The film is dedicated to Alfred Mendes, Sam Mendes’s grandfather who served in the war as a Lance Corporal in the British Army. Unlike most veterans, he shared his stories and experiences with this family. Through the film, Mendes preserves the memory of this tragic conflagration, the suffering and sacrifice of combatants, family, and civilians. Perhaps it also calls viewers to give pause to the thought of war as a way to settle national and cultural disputes.
1917 is worthy of Best Picture consideration.
Faith Connection:
1917 calls persons of the Jewish and Christian faiths to truly consider the Ten Commandments, especially not killing, coveting, or worshipping false gods such as material wealth and worldly power. Additionally, the film challenges Christians to consider as authoritative the teaching, and command of Christ to love even one’s enemies and return love for insult and injury.

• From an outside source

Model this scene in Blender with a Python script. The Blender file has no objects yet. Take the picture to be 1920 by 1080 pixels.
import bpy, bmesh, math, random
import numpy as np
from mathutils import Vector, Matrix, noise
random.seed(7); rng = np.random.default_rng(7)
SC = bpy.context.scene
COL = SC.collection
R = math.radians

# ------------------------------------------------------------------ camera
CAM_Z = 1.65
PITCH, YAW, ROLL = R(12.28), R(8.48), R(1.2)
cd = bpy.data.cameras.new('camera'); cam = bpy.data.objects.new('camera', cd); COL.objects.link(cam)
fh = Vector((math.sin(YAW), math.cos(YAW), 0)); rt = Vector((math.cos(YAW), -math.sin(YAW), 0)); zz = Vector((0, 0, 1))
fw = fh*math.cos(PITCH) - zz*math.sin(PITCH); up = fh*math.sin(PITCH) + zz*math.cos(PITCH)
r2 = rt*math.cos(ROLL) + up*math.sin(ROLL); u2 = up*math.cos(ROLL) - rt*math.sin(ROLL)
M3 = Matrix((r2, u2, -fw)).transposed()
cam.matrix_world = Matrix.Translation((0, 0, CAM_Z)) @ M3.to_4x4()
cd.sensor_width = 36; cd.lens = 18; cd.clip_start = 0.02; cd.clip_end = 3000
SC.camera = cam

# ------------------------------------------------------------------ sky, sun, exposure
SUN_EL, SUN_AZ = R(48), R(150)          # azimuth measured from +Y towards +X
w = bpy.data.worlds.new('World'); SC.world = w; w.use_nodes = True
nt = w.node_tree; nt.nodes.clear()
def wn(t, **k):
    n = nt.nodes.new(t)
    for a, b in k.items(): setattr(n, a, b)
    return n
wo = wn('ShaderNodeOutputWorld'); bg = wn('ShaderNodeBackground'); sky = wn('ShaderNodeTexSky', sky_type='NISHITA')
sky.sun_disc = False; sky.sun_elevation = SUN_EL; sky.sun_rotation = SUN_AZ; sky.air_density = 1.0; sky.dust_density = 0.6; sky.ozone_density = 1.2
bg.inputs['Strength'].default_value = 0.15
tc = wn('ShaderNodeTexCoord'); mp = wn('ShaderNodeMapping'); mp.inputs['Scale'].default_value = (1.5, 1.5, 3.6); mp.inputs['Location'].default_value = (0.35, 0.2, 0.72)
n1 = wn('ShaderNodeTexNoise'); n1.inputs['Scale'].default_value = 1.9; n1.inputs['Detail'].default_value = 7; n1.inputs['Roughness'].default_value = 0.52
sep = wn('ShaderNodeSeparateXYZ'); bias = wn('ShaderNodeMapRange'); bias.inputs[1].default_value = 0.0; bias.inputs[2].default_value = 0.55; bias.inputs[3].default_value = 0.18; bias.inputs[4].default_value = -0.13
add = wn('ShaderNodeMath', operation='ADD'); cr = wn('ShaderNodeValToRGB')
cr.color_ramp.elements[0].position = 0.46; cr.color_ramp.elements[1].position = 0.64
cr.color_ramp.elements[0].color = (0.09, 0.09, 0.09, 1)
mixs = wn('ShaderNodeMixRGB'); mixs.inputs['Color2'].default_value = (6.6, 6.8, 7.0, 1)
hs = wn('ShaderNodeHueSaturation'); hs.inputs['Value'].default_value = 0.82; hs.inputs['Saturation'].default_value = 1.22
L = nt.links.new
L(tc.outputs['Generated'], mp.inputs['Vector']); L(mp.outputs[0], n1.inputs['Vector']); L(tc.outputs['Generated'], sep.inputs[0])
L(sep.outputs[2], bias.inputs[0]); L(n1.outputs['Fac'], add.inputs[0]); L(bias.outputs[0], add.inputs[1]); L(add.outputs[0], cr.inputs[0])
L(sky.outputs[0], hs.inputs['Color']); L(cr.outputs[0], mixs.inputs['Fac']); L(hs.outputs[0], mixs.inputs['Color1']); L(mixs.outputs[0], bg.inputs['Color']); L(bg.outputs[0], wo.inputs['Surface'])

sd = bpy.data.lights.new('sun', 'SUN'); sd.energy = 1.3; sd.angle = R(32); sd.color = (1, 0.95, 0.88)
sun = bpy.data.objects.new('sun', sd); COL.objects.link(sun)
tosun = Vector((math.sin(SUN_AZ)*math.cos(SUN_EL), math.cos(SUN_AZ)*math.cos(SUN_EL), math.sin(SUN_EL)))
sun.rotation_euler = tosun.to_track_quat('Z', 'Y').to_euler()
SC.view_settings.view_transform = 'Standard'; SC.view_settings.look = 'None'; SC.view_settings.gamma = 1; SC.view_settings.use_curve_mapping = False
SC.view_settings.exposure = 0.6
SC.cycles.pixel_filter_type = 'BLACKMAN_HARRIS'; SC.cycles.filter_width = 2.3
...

Although Jesus offered no exclusions to this teaching and His life example, too often His followers dismiss them as aspirational, something not possible in the “real” world. While it is easy to dismiss this teaching as unrealistic, what is then list is consideration of how following these central instructions could prevent escalation of social or political tension into combat.
There is no greater example of such escalation of conflict into combat into conflagration than the First World War. Of course the Armistice of 11/11/1918 was only a 21 year pause to the decimation that was Second World War. This escalation cycle continued through the Cold War and the proxy-wars that continue to this day.
1917 serves serves as a suggestion that, in the midst of the repeated failure of the ways of the “real” world, it might be time to give the Way of Christ a try.
1917 is rated R and opened in wide release December 12.